How Do You Audit?
I'm not necessarily talking about system auditing, which I understand to be pretty much like throwing a switch, I'm talking about table level auditing.
Given the following table:
CREATE TABLE t
(
id NUMBER(15) PRIMARY KEY,
ssn VARCHAR2(9) UNIQUE,
last_name VARCHAR2(40),
first_name VARCHAR2(30),
dob DATE
);
The requirement is to track any changes to everything but the SSN. ID is just a surrogate key.
I typically do something like this:
CREATE TABLE t
(
id NUMBER(15) PRIMARY KEY,
ssn VARCHAR2(9) UNIQUE,
last_name VARCHAR2(40),
first_name VARCHAR2(30),
dob DATE,
create_date DATE,
create_user VARCHAR2(30),
end_date DATE,
end_user VARCHAR2(30)
);
I added the create_ and end_ columns to see who did what when. If someone comes in and decides to change the record, the end_date and end_user are populated (thereby "terminating" the record) and a new record is created with the updated values.
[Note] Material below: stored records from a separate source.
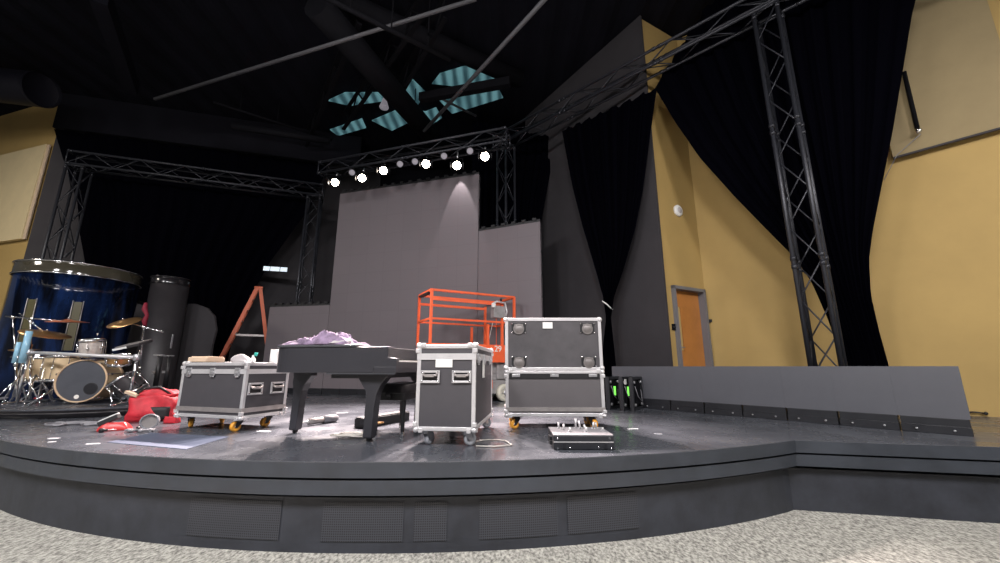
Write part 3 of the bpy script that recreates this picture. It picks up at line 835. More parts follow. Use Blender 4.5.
mb = MB(); mb.lathe([(0, .003), (.03, .003), (.03, 0)], k-uu*br0*.06-V((0, 0, br0*.76))+ax*.004, ax, 16, False); mb.build('maker_badge', 'whitemark', hd)
MB().lathe([(0, -.425), (br0*.96, -.425)], k, ax, 40, False).build('rear_head', 'clothwhite', root)
for i in range(10):
    a = 2*math.pi*(i+.5)/10; e = uu*math.cos(a)+V((0, 0, 1))*math.sin(a)
    mb = MB(); mb.tube([k+e*(br0+.02)+ax*.02, k+e*(br0+.02)-ax*.42], .006, 6); mb.box(k+e*(br0+.012)+ax*.0, (.026, .026, .026)); mb.ball(k+e*(br0+.002)-ax*.12, .02, 8); mb.build('lug', 'chrome', root)
for s in (-1, 1):
    st = k+uu*s*(br0+.01)-ax*.08-V((0, 0, .1))
    ft = st+uu*s*.17+ax*.2; ft.z = .016
    MB().tube([st+V((0, 0, .05)), lerp(st, ft, .5), ft], .013, 8).build('spur', 'chrome', root)
# toms
p = at(91, 355, 6.25); drum('rack_tom', 'silver sparkle rack tom mounted above the bass drum', p, (.03, -.16, 1), .145, .23, 'sparkle', None, 6)
p = at(37, 381, 6.45); drum('floor_tom', 'maple floor tom furthest from the bass drum', p, (0, 0, 1), .175, .36, 'maple', 3, 8)
p = at(58, 380, 6.35); drum('floor_tom', 'maple floor tom next to the bass drum', p, (0, 0, 1), .195, .36, 'maple', 3, 8)
p = at(119, 364, 6.15); drum('snare_drum', 'shallow bronze snare drum right of the silver sparkle tom', p, (.1, -.2, 1), .135, .12, 'bronze', None, 6)
p = at(134, 391, 6.1); p.z = max(p.z, RZ+.08); drum('floor_tom', 'tilted black drum at the right end of the kit', p, (-.55, -.45, .75), .165, .26, 'satinblack', None, 6)
# snare tripod with red foot
p = at(38, 398, 6.5); p.z = RZ
root = thing('drum_stool', 'low chrome tripod stand under the maple floor toms', 'stand', p)
tripod(root, (0, 0, 0), .26, .2, 3, .2); MB().tube([(0, 0, .1), (0, 0, .34)], .013, 8).build('pole', 'chrome', root); MB().ball((.0, 0, .05), .035, 8, (2, 1, .6)).build('red_cap', 'redplastic', root)
# rack: a long silver bar on two uprights
a, b = at(29, 352.5, 5.9), at(137, 357.5, 5.95)
root = thing('drum_rack', 'silver drum rack with a long horizontal bar across the kit', 'drum rack', V((a.x, a.y, RZ)))
og = V((a.x, a.y, RZ))
MB().tube([a, b], .026, 12).build('cross_bar', 'alu', root, og)
for q, s in ((a, -1), (b, 1)):
    q0 = V((q.x, q.y, RZ))
    MB().tube([q0+V((0, 0, .02)), q+V((0, 0, .12))], .022, 10).build('upright', 'chrome', root, og)
    mb = MB(); mb.tube([q0+V((0, 0, .05)), q0+V((.0, -.28, .015))], .016, 8); mb.tube([q0+V((0, 0, .05)), q0+V((.0, .25, .015))], .016, 8); mb.build('foot', 'chrome', root, og)
    mb = MB(); mb.lathe([(.03, -.05), (.045, -.04), (.045, .04), (.03, .05)], q, V((0, 0, 1)), 14); mb.build('rack_clamp', 'steel', root, og)
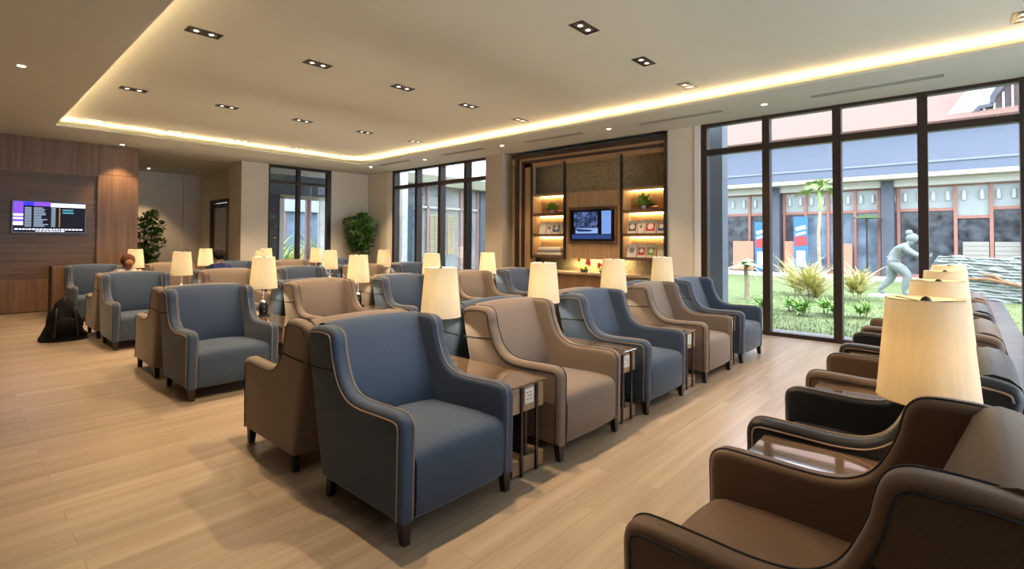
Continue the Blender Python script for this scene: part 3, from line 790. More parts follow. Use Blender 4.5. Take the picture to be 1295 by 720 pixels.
flowers((-5.55, YW+.18, .845), 'smaller red flower bunch on the niche counter, right of the other', 1.0)

# ------------------------------------------------------------------ flight information screen
fs = empty('flight_information_screen', (XE-.07, 1.40, 1.935), label='black wall screen showing a flight timetable on the walnut wall', cat='television')
m = MB(); m.box((0, -.575, -.33), (.075, .575, .33), 0, .005, 2); m.obj('screen_housing', M['tvblack'], fs)
m = MB(); m.box((.075, -.55, -.305), (.0765, .55, .305)); m.obj('display_background', emi('darkpanel', (.02, .02, .035), .6), fs)
cols = [emi('purple', (.20, .07, .95), 1.3), emi('white', (.75, .80, 1), 1.5), emi('greyblue', (.38, .47, .62), .8), emi('orange', (.9, .5, .12), .8), emi('cyan', (.12, .45, .55), .8), emi('deepblue', (.03, .03, .8), 1.5)]
m = MB(); X_ = .0775
def q(u0, v0, u1, v1, mi):   # u 0..1 left->right in the photo (+y), v 0..1 top->bottom
    y0, y1 = -.55+1.1*u0, -.55+1.1*u1; z0, z1 = .305-.61*v1, .305-.61*v0
    m.quad([(X_, y0, z0), (X_, y1, z0), (X_, y1, z1), (X_, y0, z1)], mi)
q(0, 0, .13, .40, 0); q(.13, 0, .27, .12, 5); q(.27, 0, .50, .13, 0); q(.50, .02, 1, .15, 1)
q(0, .40, .13, .47, 1); q(0, .52, .13, .58, 1); q(0, .66, .13, .78, 1); q(0, .47, .13, .52, 0); q(0, .58, .13, .66, 0)
rnd = random.Random(3)
for r in range(12):
    v = .18+r*.055
    q(.15, v, .24, v+.034, 2); q(.27, v, .27+rnd.uniform(.10, .20), v+.034, 2); q(.51, v, .57, v+.034, 2); q(.62, v, .635, v+.034, 3)
q(.67, .22, .82, .27, 4); q(.67, .31, .83, .36, 4)
x = .02
while x < .97:
    w = rnd.uniform(.015, .05); q(x, .885, min(x+w, .98), .93, 1); x += w+.012
x = .3
while x < .7:
    w = rnd.uniform(.015, .05); q(x, .95, min(x+w, .72), .985, 1); x += w+.012
m.obj('timetable_text', cols, fs)

# ------------------------------------------------------------------ big indoor plants
def tree_plant(name, loc, label, h0, h1, rad, n, lm, seed):
    root = empty(name, loc, label=label, cat='plant'); rnd = random.Random(seed)
    m = MB(); m.lathe([(.001, 0), (.17, 0), (.22, .40), (.20, .40), (.19, .36), (.001, .36)], n=24); m.obj('pot', M['pot'], root, True)
    m = MB(); m.lathe([(.19, .35), (.001, .37)], n=20); m.obj('soil', M['soil'], root)
    m = MB()
    for k in range(5):
        a = 2*PI*k/5; pts = [(.03*math.cos(a), .03*math.sin(a), .34)]
        for j in range(1, 6):
            t = j/5; rr = rad*.6*t*t; pts.append((rr*math.cos(a+t)+.02*rnd.uniform(-1, 1), rr*math.sin(a+t), .34+(h1-.6)*t*.8))
        m.tube(pts, [.022-.003*j for j in range(6)], 6)
    m.obj('trunk', M['palebark'], root, True)
    m = MB(); zc, hz = (h0+h1)/2, (h1-h0)/2
    cl = []
    for k in range(15):
        a = k*2.4; t = (k+.5)/15; zz = h0+.18*rad+(h1-h0-.36*rad)*t; rr = rad*(.70 if t > .35 else .45)*rnd.uniform(.45, 1.0)*(1.0 if t < .85 else .5); cl.append((rr*math.cos(a), rr*math.sin(a), zz, rad*rnd.uniform(.28, .42)))
    for k in range(n):
        while True:
            p = Vector((rnd.uniform(-1, 1), rnd.uniform(-1, 1), rnd.uniform(-1, 1)))
            if p.length <= 1 and p.length > .35: break
        w = 1 if p.z > -.2 else .75
        q_ = cl[k % len(cl)]; c = Vector((q_[0]+p.x*q_[3], q_[1]+p.y*q_[3], q_[2]+p.z*q_[3]*.85))
        d_ = (p.normalized()+Vector((rnd.uniform(-.6, .6), rnd.uniform(-.6, .6), rnd.uniform(-.3, .6)))).normalized(); L_ = rnd.uniform(.07, .12)
        sd = d_.cross(Vector((rnd.uniform(-.4, .4), rnd.uniform(-.4, .4), 1))).normalized()*L_*.28
        m.quad([c, c+d_*L_*.5+sd, c+d_*L_, c+d_*L_*.5-sd])
    m.obj('foliage', lm, root); return root
tree_plant('potted_ficus', (-13.45, 8.22, 0), 'tall bushy green potted tree in the far corner between windows', 1.05, 2.27, .56, 3200, M['leaf'], 1)
tree_plant('potted_ficus', (-15.1, 3.32, 0), 'tall bushy potted tree in the recess beside the wood wall', .75, 2.2, .36, 1900, leaf_mat('ficus_light', (.03, .09, .012), (.12, .27, .04)), 2)

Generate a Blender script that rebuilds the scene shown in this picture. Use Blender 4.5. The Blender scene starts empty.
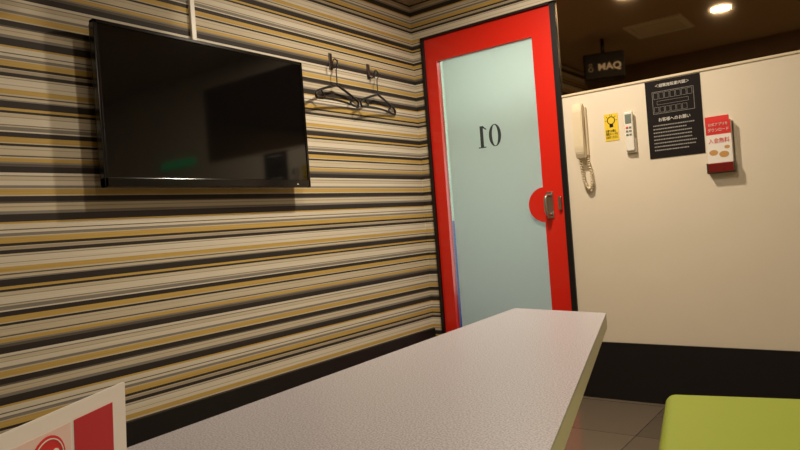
import bpy, bmesh, math, random
from mathutils import Vector, Matrix
random.seed(4)
S=bpy.context.scene
S.view_settings.view_transform='Standard'
COL=S.collection
CEIL=2.26; LX=-2.227; BY=3.2

# ---------------------------------------------------------------- materials
def lin(c):
    return tuple((v/255/12.92 if v/255<=.04045 else ((v/255+.055)/1.055)**2.4) for v in c)+(1,)
def mat(name,rgb,rough=.5,metal=0,emit=0,noise=0,nscale=40,bump=0,coat=0,spec=.5,emitc=None):
    m=bpy.data.materials.new(name);m.use_nodes=True
    nt=m.node_tree;b=nt.nodes['Principled BSDF']
    b.inputs['Base Color'].default_value=lin(rgb)
    b.inputs['Roughness'].default_value=rough
    b.inputs['Metallic'].default_value=metal
    b.inputs['Specular IOR Level'].default_value=spec
    b.inputs['Coat Weight'].default_value=coat
    if emit:
        b.inputs['Emission Color'].default_value=lin(emitc or rgb)
        b.inputs['Emission Strength'].default_value=emit
    if noise or bump:
        g=nt.nodes.new('ShaderNodeNewGeometry')
        n=nt.nodes.new('ShaderNodeTexNoise');n.inputs['Scale'].default_value=nscale
        n.inputs['Detail'].default_value=4
        nt.links.new(g.outputs['Position'],n.inputs['Vector'])
        if noise:
            mx=nt.nodes.new('ShaderNodeMix');mx.data_type='RGBA'
            mx.inputs[6].default_value=lin(tuple(max(0,c*(1-noise)) for c in rgb))
            mx.inputs[7].default_value=lin(tuple(min(255,c*(1+noise)) for c in rgb))
            nt.links.new(n.outputs['Fac'],mx.inputs[0])
            nt.links.new(mx.outputs[2],b.inputs['Base Color'])
        if bump:
            bp=nt.nodes.new('ShaderNodeBump');bp.inputs['Strength'].default_value=bump
            bp.inputs['Distance'].default_value=.002
            nt.links.new(n.outputs['Fac'],bp.inputs['Height'])
            nt.links.new(bp.outputs['Normal'],b.inputs['Normal'])
    return m

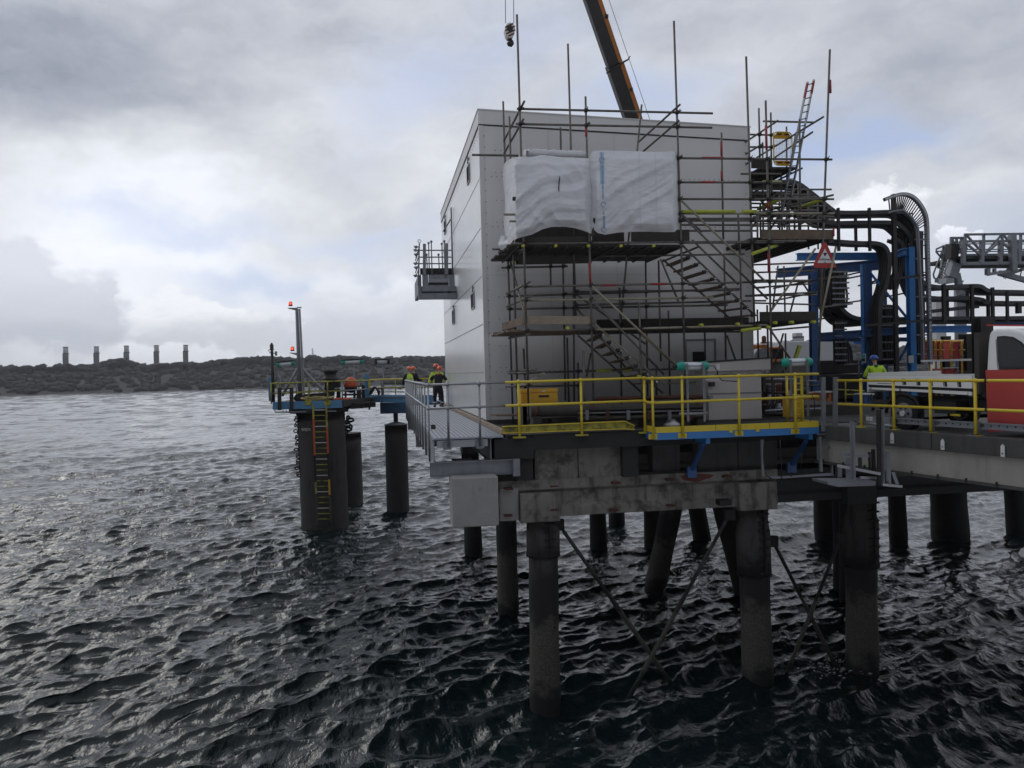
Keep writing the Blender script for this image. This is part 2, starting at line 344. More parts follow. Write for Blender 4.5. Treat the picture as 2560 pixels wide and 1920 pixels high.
# ------------------------------------------------------------------ water
def make_water():
    rs = np.random.RandomState(5)
    wind = math.radians(-52)      # travel direction measured from +X
    K = 300
    lam = np.exp(rs.uniform(math.log(.30), math.log(12.), K))
    th = wind + rs.normal(0, .50, K)*(1.0-.25*np.log(lam/.3)/3.2)
    k = 2*math.pi/lam; ph = rs.uniform(0, 2*math.pi, K)
    amp = .0056*lam*np.minimum(1, (1.25/lam))**1.15*np.exp(-(lam/8)**2)*rs.uniform(.5, 1.35, K)
    lam[:26] = np.exp(rs.uniform(math.log(5.), math.log(16.), 26)); k[:26] = 2*math.pi/lam[:26]; amp[:26] = .0024*lam[:26]*rs.uniform(.6, 1.3, 26)
    cx, cy = np.cos(th), np.sin(th)
    # rows: finer near the jetty than out in the channel
    r = [3.0]
    while r[-1] < 900: r.append(r[-1]+min(max(.035, r[-1]**2/(7.7*800)*(.6 if r[-1] < 45 else .36)), 2.6))
    while r[-1] < 9000: r.append(r[-1]*1.12)
    r = np.array(r); A = np.linspace(-.95, 1.05, 1000)
    R, T = np.meshgrid(r, A, indexing='ij'); dr = np.gradient(r)[:, None]; ds = np.maximum(dr, R*(A[1]-A[0]))
    X = R*np.sin(T); Y = R*np.cos(T); Z = np.zeros_like(X); DX = np.zeros_like(X); DY = np.zeros_like(X)
    gust = 1+.28*np.sin(X*.09+Y*.05+1.)*np.sin(Y*.06-X*.03)
    for i in range(K):
        nrow = int(np.searchsorted(dr[:, 0], lam[i]*.62)); nrow = max(nrow, 2)
        sl = slice(0, nrow)
        fade = np.clip(2.4-ds[sl]*3.4/lam[i], 0, 1)
        p = k[i]*(X[sl]*cx[i]+Y[sl]*cy[i])+ph[i]; a = amp[i]*fade*gust[sl]
        Z[sl] += a*np.sin(p); DX[sl] += -a*cx[i]*np.cos(p)*1.0; DY[sl] += -a*cy[i]*np.cos(p)*1.0
    V = np.stack([X-DX*1.3, Y-DY*1.3, Z], -1).reshape(-1, 3)
    n, m = R.shape
    idx = np.arange(n*m).reshape(n, m); q = np.stack([idx[:-1,:-1], idx[:-1,1:], idx[1:,1:], idx[1:,:-1]], -1).reshape(-1, 4)
    me = bpy.data.meshes.new('water'); me.vertices.add(len(V)); me.vertices.foreach_set('co', V.ravel().astype(np.float32))
    me.loops.add(q.size); me.loops.foreach_set('vertex_index', q.ravel().astype(np.int32)); me.polygons.add(len(q))
    me.polygons.foreach_set('loop_start', np.arange(0, q.size, 4, dtype=np.int32)); me.polygons.foreach_set('loop_total', np.full(len(q), 4, np.int32))
    me.update(); me.polygons.foreach_set('use_smooth', np.ones(len(q), bool)); me.validate()
    mt = bpy.data.materials.new('sea_water'); mt.use_nodes = True; t = mt.node_tree; t.nodes.clear(); g = NT(t)
    b = g.n('ShaderNodeBsdfPrincipled'); o = g.n('ShaderNodeOutputMaterial'); g.l(b.outputs[0], o.inputs[0])
    pos = g.n('ShaderNodeNewGeometry').outputs['Position']
    b.inputs['Base Color'].default_value = (.006, .013, .014, 1); b.inputs['Roughness'].default_value = .045
    b.inputs['IOR'].default_value = 1.333; b.inputs['Specular IOR Level'].default_value = .5
    rot = g.n('ShaderNodeMapping'); rot.inputs['Rotation'].default_value = (0, 0, -wind); rot.inputs['Scale'].default_value = (1, .45, 1); g.l(pos, rot.inputs[0])
    n1 = g.noise(rot.outputs[0], 3.0, 5, .62, .5); n2 = g.noise(rot.outputs[0], 9., 4, .6, .3); n3 = g.noise(rot.outputs[0], .9, 4, .55, .3); n4 = g.noise(rot.outputs[0], .16, 3, .5, .2)
    h = g.m('MULTIPLY_ADD', n2, .2, g.m('MULTIPLY', n1, .75)); h = g.m('MULTIPLY_ADD', n3, 2.6, h); h = g.m('MULTIPLY_ADD', n4, 7., h)
    bu = g.n('ShaderNodeBump'); bu.inputs['Strength'].default_value = 1.; bu.inputs['Distance'].default_value = .062
    g.l(h, bu.inputs['Height']); g.l(bu.outputs[0], b.inputs['Normal'])
    me.materials.append(mt); ob = bpy.data.objects.new('water', me); COL.objects.link(ob); tag(ob, kind='structure')
make_water()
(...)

That then becomes the "current" record.
I know there are other ways, but I'd like to hear some of your ideas/methods.
UpdatedI realized that I should not have put ID as the primary key, I should have used a unique key (SSN) instead but generated a surrogate key (ID). I've updated it to use SSN as the unique key, so the primary key can and will change (it's a surrogate), but the SSN cannot.
Updated IIThen it would fail when you create a new record because the SSN would no longer be unique. Oy, I usually read and re-read anything technically related.
So I'll remove the UNIQUE constraint from SSN and that should do the trick. SSN will be used to find the record of the appropriate person, along with END_DATE IS NOT NULL (a "current" row).